■ **Work to be completed**
Nothing after the line with "PI = math.pi" belongs in the copy; extract the lines below from the top through that line, pictures left out.

== Dataset excerpt ==

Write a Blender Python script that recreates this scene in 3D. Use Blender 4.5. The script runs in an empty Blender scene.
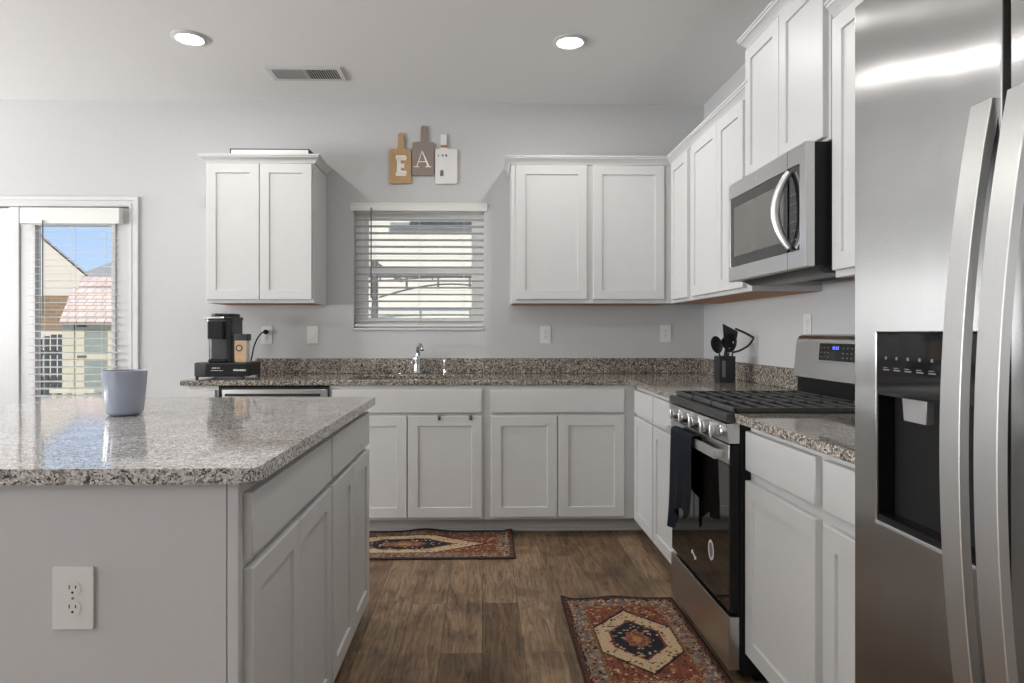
import bpy, bmesh, math, random
from mathutils import Vector, Matrix
random.seed(7)
SC = bpy.context.scene
COL = SC.collection
PI = math.pi

# ------------------------------------------------------------------ camera, world, lights, exposure
F_PX, CAM_H, YAW, CX, CY = 658.62, 1.18604, 0.0223975, 497.22, 333.0
cam = bpy.data.cameras.new('camera')
cam.sensor_width = 36.0
cam.lens = F_PX * 36.0 / 1024.0
cam.shift_x = (512 - CX) / 1024.0
cam.shift_y = -(341.5 - CY) / 1024.0
cam.clip_start = 0.02
cam_o = bpy.data.objects.new('camera', cam)
cam_o.location = (0, 0, CAM_H)
cam_o.rotation_euler = (PI / 2, 0, -YAW)
COL.objects.link(cam_o)
SC.camera = cam_o
SC.view_settings.view_transform = 'Standard'
SC.view_settings.look = 'None'
SC.view_settings.gamma = 1.0
SC.view_settings.use_curve_mapping = False
SC.view_settings.exposure = 0.22
SC.cycles.max_bounces = 10
SC.cycles.diffuse_bounces = 6
SC.cycles.sample_clamp_indirect = 4.0
SC.cycles.use_denoising = True

D = 4.461            # back wall plane
XR = 1.510           # right wall plane
XL = -6.0            # left wall plane
YF = -2.8            # wall behind the camera
HC = 2.74            # ceiling height

world = bpy.data.worlds.new('sky')
SC.world = world
world.use_nodes = True
wn = world.node_tree
wn.nodes.clear()
w_out = wn.nodes.new('ShaderNodeOutputWorld')
w_bg = wn.nodes.new('ShaderNodeBackground')
w_tc = wn.nodes.new('ShaderNodeTexCoord')
w_sep = wn.nodes.new('ShaderNodeSeparateXYZ')
w_sky = wn.nodes.new('ShaderNodeValToRGB')      # clear sky: pale at the horizon, deeper blue overhead
w_sky.color_ramp.elements[0].position = 0.0
w_sky.color_ramp.elements[0].color = (0.56, 0.72, 0.93, 1)
w_sky.color_ramp.elements[1].position = 0.7
w_sky.color_ramp.elements[1].color = (0.17, 0.34, 0.70, 1)
e_ = w_sky.color_ramp.elements.new(0.12)
e_.color = (0.45, 0.63, 0.91, 1)
w_bg.inputs['Strength'].default_value = 1.0
wn.links.new(w_tc.outputs['Generated'], w_sep.inputs[0])
wn.links.new(w_sep.outputs['Z'], w_sky.inputs[0])
wn.links.new(w_sky.outputs[0], w_bg.inputs[0])
wn.links.new(w_bg.outputs[0], w_out.inputs[0])

def lamp(name, typ, loc, rot=(0, 0, 0), energy=10, color=(1, 1, 1), **kw):
    l = bpy.data.lights.new(name, typ)
    l.energy = energy
    l.color = color
    for k, v in kw.items():
        setattr(l, k, v)
    o = bpy.data.objects.new(name, l)
    o.location = loc
    o.rotation_euler = rot
    COL.objects.link(o)
    return o

# sun from behind the house, high: it lights the yard seen through the windows
lamp('sun', 'SUN', (0, 0, 12), (math.radians(48), 0, math.radians(22)), 4.0, (1.0, 0.94, 0.84), angle=math.radians(0.6))
# daylight entering through the windows of the left wall, thrown up by the bright ground outside
WIN_L = [(-2.72, -1.85), (0.5, 1.7), (2.3, 3.9)]
for (a, b), pw in zip(WIN_L, (170, 215, 130)):
    lamp('window_daylight', 'AREA', (XL - 0.16, (a + b) / 2, 1.45), (0, -PI / 2 - 0.90, 0), pw, (0.985, 0.99, 1.0),
         shape='RECTANGLE', size=1.5, size_y=b - a)
CANS = [(-1.54, 3.50), (0.466, 3.50), (-1.54, 1.25), (0.25, 1.25), (-3.3, 1.25), (-1.54, -1.1)]
CAN_W = 7.0

# ------------------------------------------------------------------ materials
def lin(c):
    return c / 12.92 if c <= 0.04045 else ((c + 0.055) / 1.055) ** 2.4

def S(r, g, b):
    return (lin(r / 255), lin(g / 255), lin(b / 255), 1.0)

def new_mat(name):
    m = bpy.data.materials.new(name)
    m.use_nodes = True
    nt = m.node_tree
    return m, nt, nt.nodes['Principled BSDF']

def nd(nt, typ, **inputs):
    n = nt.nodes.new(typ)
    for k, v in inputs.items():
        n.inputs[k.replace('_', ' ')].default_value = v
    return n

def texco(nt, scale=(1, 1, 1)):
    t = nt.nodes.new('ShaderNodeNewGeometry')
    mp = nt.nodes.new('ShaderNodeMapping')
    mp.inputs['Scale'].default_value = scale
    nt.links.new(t.outputs['Position'], mp.inputs['Vector'])
    return mp.outputs['Vector']

def ramp(nt, fac, stops, interp='LINEAR'):
    r = nt.nodes.new('ShaderNodeValToRGB')
    r.color_ramp.interpolation = interp
    els = r.color_ramp.elements
    while len(els) < len(stops):
        els.new(0.5)
    for e, (p, c) in zip(els, stops):
        e.position = p
        e.color = c
    nt.links.new(fac, r.inputs['Fac'])
    return r.outputs['Color']

def bump(nt, b, height, strength=0.2, dist=0.002):
    n = nt.nodes.new('ShaderNodeBump')
    n.inputs['Strength'].default_value = strength
    n.inputs['Distance'].default_value = dist
    nt.links.new(height, n.inputs['Height'])
    nt.links.new(n.outputs['Normal'], b.inputs['Normal'])

def plain(name, col, rough=0.5, metal=0.0, noise=0.04, scale=40, bmp=0.0, spec=0.5, stretch=(1, 1, 1), coat=0.0):
    m, nt, b = new_mat(name)
    v = texco(nt, stretch)
    n = nt.nodes.new('ShaderNodeTexNoise')
    n.inputs['Scale'].default_value = scale
    n.inputs['Detail'].default_value = 3
    nt.links.new(v, n.inputs['Vector'])
    lo = tuple(c * (1 - noise) for c in col[:3]) + (1,)
    hi = tuple(min(1, c * (1 + noise)) for c in col[:3]) + (1,)
    nt.links.new(ramp(nt, n.outputs['Fac'], [(0.3, lo), (0.7, hi)]), b.inputs['Base Color'])
    b.inputs['Roughness'].default_value = rough
    b.inputs['Metallic'].default_value = metal
    b.inputs['Specular IOR Level'].default_value = spec
    b.inputs['Coat Weight'].default_value = coat
    if bmp:
        bump(nt, b, n.outputs['Fac'], bmp)
    return m

def granite(name, dark, scale=175):
    m, nt, b = new_mat(name)
    v = texco(nt)
    warp = nt.nodes.new('ShaderNodeTexNoise'); warp.inputs['Scale'].default_value = 60; warp.inputs['Detail'].default_value = 2
    nt.links.new(v, warp.inputs['Vector'])
    add = nt.nodes.new('ShaderNodeMixRGB'); add.blend_type = 'LINEAR_LIGHT'; add.inputs['Fac'].default_value = 0.012
    nt.links.new(v, add.inputs['Color1']); nt.links.new(warp.outputs['Color'], add.inputs['Color2'])
    vo = nt.nodes.new('ShaderNodeTexVoronoi'); vo.inputs['Scale'].default_value = scale
    nt.links.new(add.outputs['Color'], vo.inputs['Vector'])
    sep = nt.nodes.new('ShaderNodeSeparateColor')
    nt.links.new(vo.outputs['Color'], sep.inputs['Color'])
    if dark:
        st = [(0.0, S(44, 42, 39)), (0.16, S(84, 77, 69)), (0.30, S(120, 111, 99)), (0.48, S(148, 140, 128)),
              (0.66, S(170, 164, 153)), (0.86, S(198, 193, 184)), (0.96, S(106, 94, 82))]
    else:
        st = [(0.0, S(74, 72, 71)), (0.10, S(122, 118, 115)), (0.24, S(160, 156, 152)), (0.42, S(186, 183, 179)),
              (0.62, S(204, 201, 198)), (0.84, S(222, 219, 216)), (0.96, S(138, 128, 122))]
    c = ramp(nt, sep.outputs['Red'], st, 'CONSTANT')
    big = nt.nodes.new('ShaderNodeTexNoise'); big.inputs['Scale'].default_value = 9; big.inputs['Detail'].default_value = 4
    nt.links.new(v, big.inputs['Vector'])
    cl = ramp(nt, big.outputs['Fac'], [(0.32, (0.80, 0.78, 0.76, 1)), (0.62, (1, 1, 1, 1))])
    mul = nt.nodes.new('ShaderNodeMixRGB'); mul.blend_type = 'MULTIPLY'; mul.inputs['Fac'].default_value = 1
    nt.links.new(c, mul.inputs['Color1']); nt.links.new(cl, mul.inputs['Color2'])
    nt.links.new(mul.outputs['Color'], b.inputs['Base Color'])
    b.inputs['Roughness'].default_value = 0.07
    b.inputs['Specular IOR Level'].default_value = 0.75
    return m

def wood_floor():
    m, nt, b = new_mat('floor_planks')
    t = nt.nodes.new('ShaderNodeNewGeometry')
    mp = nt.nodes.new('ShaderNodeMapping')
    mp.inputs['Rotation'].default_value = (0, 0, PI / 2)
    nt.links.new(t.outputs['Position'], mp.inputs['Vector'])
    br = nt.nodes.new('ShaderNodeTexBrick')
    br.offset = 0.37
    br.inputs['Scale'].default_value = 1.0
    br.inputs['Brick Width'].default_value = 1.22
    br.inputs['Row Height'].default_value = 0.155
    br.inputs['Mortar Size'].default_value = 0.0009
    br.inputs['Color1'].default_value = (0, 0, 0, 1)
    br.inputs['Color2'].default_value = (1, 1, 1, 1)
    br.inputs['Mortar'].default_value = (0.5, 0.5, 0.5, 1)
    nt.links.new(mp.outputs[0], br.inputs['Vector'])
    tone = ramp(nt, br.outputs['Color'], [(0.0, S(108, 86, 65)), (0.5, S(126, 103, 80)), (1.0, S(144, 120, 95))])
    # grain runs along the plank, shifted per plank
    sc = nt.nodes.new('ShaderNodeMapping'); sc.inputs['Scale'].default_value = (4.5, 46, 46)
    nt.links.new(mp.outputs[0], sc.inputs['Vector'])
    ad = nt.nodes.new('ShaderNodeVectorMath'); ad.operation = 'ADD'
    mu = nt.nodes.new('ShaderNodeVectorMath'); mu.operation = 'SCALE'; mu.inputs['Scale'].default_value = 17
    nt.links.new(br.outputs['Color'], mu.inputs[0])
    nt.links.new(sc.outputs[0], ad.inputs[0]); nt.links.new(mu.outputs[0], ad.inputs[1])
    g = nt.nodes.new('ShaderNodeTexNoise'); g.inputs['Scale'].default_value = 1.0; g.inputs['Detail'].default_value = 9; g.inputs['Roughness'].default_value = 0.70; g.inputs['Distortion'].default_value = 1.2
    nt.links.new(ad.outputs[0], g.inputs['Vector'])
    gr = ramp(nt, g.outputs['Fac'], [(0.32, (0.34, 0.32, 0.30, 1)), (0.48, (0.86, 0.86, 0.86, 1)), (0.68, (1.45, 1.43, 1.40, 1))])
    bl = nt.nodes.new('ShaderNodeTexNoise'); bl.inputs['Scale'].default_value = 5.5; bl.inputs['Detail'].default_value = 3
    nt.links.new(mp.outputs[0], bl.inputs['Vector'])
    blr = ramp(nt, bl.outputs['Fac'], [(0.34, (0.62, 0.61, 0.60, 1)), (0.5, (0.98, 0.98, 0.98, 1)), (0.7, (1.12, 1.11, 1.10, 1))])
    m1 = nt.nodes.new('ShaderNodeMixRGB'); m1.blend_type = 'MULTIPLY'; m1.inputs['Fac'].default_value = 1
    m2 = nt.nodes.new('ShaderNodeMixRGB'); m2.blend_type = 'MULTIPLY'; m2.inputs['Fac'].default_value = 1
    nt.links.new(tone, m1.inputs['Color1']); nt.links.new(gr, m1.inputs['Color2'])
    nt.links.new(m1.outputs[0], m2.inputs['Color1']); nt.links.new(blr, m2.inputs['Color2'])
    seam = nt.nodes.new('ShaderNodeMixRGB'); seam.inputs['Color2'].default_value = S(46, 37, 31)
    nt.links.new(br.outputs['Fac'], seam.inputs['Fac']); nt.links.new(m2.outputs[0], seam.inputs['Color1'])
    nt.links.new(seam.outputs[0], b.inputs['Base Color'])
    b.inputs['Roughness'].default_value = 0.48
    b.inputs['Specular IOR Level'].default_value = 0.3
    bump(nt, b, g.outputs['Fac'], 0.12, 0.002)
    return m

def steel(name, col=0.60, rough=0.24, along='z', wavy=0.0, aniso=0.0, metal=1.0):
    """brushed stainless: the grain runs along one axis; aniso spreads the highlights across it"""
    m, nt, b = new_mat(name)
    st = {'z': (420, 420, 2), 'y': (420, 2, 420), 'x': (2, 420, 420)}[along]
    v = texco(nt, st)
    n = nt.nodes.new('ShaderNodeTexNoise'); n.inputs['Scale'].default_value = 1; n.inputs['Detail'].default_value = 2
    nt.links.new(v, n.inputs['Vector'])
    c0, c1 = col * 0.99, col * 1.01
    nt.links.new(ramp(nt, n.outputs['Fac'], [(0.3, (c0, c0, c0 * 0.99, 1)), (0.7, (c1, c1, c1 * 0.99, 1))]), b.inputs['Base Color'])
    b.inputs['Metallic'].default_value = metal
    b.inputs['Roughness'].default_value = rough
    if aniso:
        b.inputs['Anisotropic'].default_value = aniso
        t = nt.nodes.new('ShaderNodeCombineXYZ'); t.inputs['Y'].default_value = 1.0
        nt.links.new(t.outputs[0], b.inputs['Tangent'])
    if wavy:
        v2 = texco(nt, (1, 6.0, 1.2))
        w = nt.nodes.new('ShaderNodeTexNoise'); w.inputs['Scale'].default_value = 1.5; w.inputs['Detail'].default_value = 1
        nt.links.new(v2, w.inputs['Vector'])
        bump(nt, b, w.outputs['Fac'], wavy, 0.02)
    return m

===

■ **Task solution**
Write a Blender Python script that recreates this scene in 3D. Use Blender 4.5. The script runs in an empty Blender scene.
import bpy, bmesh, math, random
from mathutils import Vector, Matrix
random.seed(7)
SC = bpy.context.scene
COL = SC.collection
PI = math.pi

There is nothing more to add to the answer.